07.02.17 - Sound design: Brady Peters tackles the “Noise in the City”

“In Toronto alone, the number of official noise complaints to the City has more than doubled since 2011, rising roughly in tandem with the new skyscrapers that are causing endless construction commotion downtown” writes Matthew Hague of The Globe and Mail.

He describes how designers such as Pierre-Emmanuel Vandeputte have taken inspiration from this nuisance to create noise-blocking and sound-dampening solutions like Diplomate, a desk-partition for offices, and Cork Helmet a dome on a rope that lowers onto the user’s head.

Hague's recent article, "Sound off," profiles Daniels Faculty Assistant Professor Brady Peters, who believes that sound/noise can be made more pleasant through the design of the physical environment. Peters’ research focuses on auralization, that is, exploring ways to communicate and investigate sound.

“While architects have many tools to help draw, investigate and explore the way buildings look, there aren’t similar technologies to test and understand how a space might sound," Peters tells Hague. "Visualization is easy, auralization not so much.”

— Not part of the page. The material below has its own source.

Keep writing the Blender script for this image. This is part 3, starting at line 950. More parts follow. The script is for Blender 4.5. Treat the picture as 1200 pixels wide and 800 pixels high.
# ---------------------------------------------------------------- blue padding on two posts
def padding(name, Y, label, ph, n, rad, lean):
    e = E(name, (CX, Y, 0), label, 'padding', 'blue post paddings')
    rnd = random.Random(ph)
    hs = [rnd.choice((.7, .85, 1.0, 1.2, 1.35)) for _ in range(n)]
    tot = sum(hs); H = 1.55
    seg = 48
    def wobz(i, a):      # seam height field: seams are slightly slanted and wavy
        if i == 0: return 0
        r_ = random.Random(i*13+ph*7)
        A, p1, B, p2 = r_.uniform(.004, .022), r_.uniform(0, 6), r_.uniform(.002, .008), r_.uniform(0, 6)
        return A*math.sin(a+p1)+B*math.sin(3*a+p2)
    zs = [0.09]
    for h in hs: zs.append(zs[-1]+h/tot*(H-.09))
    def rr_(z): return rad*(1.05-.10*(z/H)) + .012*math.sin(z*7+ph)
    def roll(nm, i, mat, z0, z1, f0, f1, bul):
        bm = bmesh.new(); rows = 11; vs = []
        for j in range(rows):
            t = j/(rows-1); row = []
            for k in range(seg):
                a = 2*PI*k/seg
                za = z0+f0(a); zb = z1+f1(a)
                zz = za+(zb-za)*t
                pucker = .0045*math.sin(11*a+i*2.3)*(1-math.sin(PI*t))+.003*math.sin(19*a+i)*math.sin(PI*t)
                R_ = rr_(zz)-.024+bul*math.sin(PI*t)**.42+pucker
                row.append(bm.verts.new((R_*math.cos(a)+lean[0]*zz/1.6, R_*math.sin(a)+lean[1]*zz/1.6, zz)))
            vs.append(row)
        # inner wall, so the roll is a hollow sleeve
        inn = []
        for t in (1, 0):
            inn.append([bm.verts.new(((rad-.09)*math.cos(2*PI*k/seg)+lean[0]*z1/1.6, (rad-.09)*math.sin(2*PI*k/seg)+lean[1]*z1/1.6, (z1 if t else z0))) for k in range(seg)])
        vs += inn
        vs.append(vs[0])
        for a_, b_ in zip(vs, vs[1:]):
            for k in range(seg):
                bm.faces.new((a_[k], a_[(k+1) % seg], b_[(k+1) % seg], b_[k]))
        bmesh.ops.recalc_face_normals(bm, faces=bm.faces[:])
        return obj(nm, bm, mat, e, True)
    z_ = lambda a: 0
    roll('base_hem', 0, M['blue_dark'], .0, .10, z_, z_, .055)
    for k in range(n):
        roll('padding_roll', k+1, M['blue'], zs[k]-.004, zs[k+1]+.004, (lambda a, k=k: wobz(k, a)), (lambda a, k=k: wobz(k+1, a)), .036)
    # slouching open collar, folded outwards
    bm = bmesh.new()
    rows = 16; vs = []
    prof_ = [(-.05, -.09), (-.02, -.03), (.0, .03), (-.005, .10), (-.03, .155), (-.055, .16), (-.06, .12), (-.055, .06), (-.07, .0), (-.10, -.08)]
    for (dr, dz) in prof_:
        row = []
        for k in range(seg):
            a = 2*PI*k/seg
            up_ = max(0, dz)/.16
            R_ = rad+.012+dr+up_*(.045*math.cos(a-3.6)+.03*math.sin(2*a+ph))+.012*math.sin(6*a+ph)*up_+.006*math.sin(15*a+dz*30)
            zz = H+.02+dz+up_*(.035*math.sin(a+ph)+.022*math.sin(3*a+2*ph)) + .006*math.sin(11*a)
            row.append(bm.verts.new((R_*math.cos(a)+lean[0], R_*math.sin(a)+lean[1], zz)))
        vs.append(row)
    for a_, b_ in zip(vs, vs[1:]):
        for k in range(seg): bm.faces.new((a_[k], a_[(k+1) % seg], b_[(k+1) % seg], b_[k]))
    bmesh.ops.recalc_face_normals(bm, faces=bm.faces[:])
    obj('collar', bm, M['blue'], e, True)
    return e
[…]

Peters worked with an international team to build the FabPod, a meeting room that showcases the innovations of acoustically driven design. Hague describes it as a cavernous space seemingly made up of a cluster of bubbles. The meeting room is located in the open-plan office of the Royal Melbourne Institute of Technology Design Hub in Melbourne Australia.

Peters teaches graduate level courses in design studio, computational design, comprehensive building design, and visual communication focusing on parametric modelling and digital fabrication. He also teaches computation and design in the undergraduate program.  He completed his PhD at the Royal Danish Academy of Fine Arts School of Architecture in Copenhagen focusing on computational methods for predicting, measuring and evaluating sound in architectural spaces. Prior to this, he was an associate partner at Foster + Partners. One of his most notable projects with the firm is the new roof enclosure for the Smithsonian Institution in Washington DC.

Recently, Peters has received a Connaught New Researcher Award from the University of Toronto and a grant from the Federal Natural Sciences and Research Council which will go towards furthering his research on sound.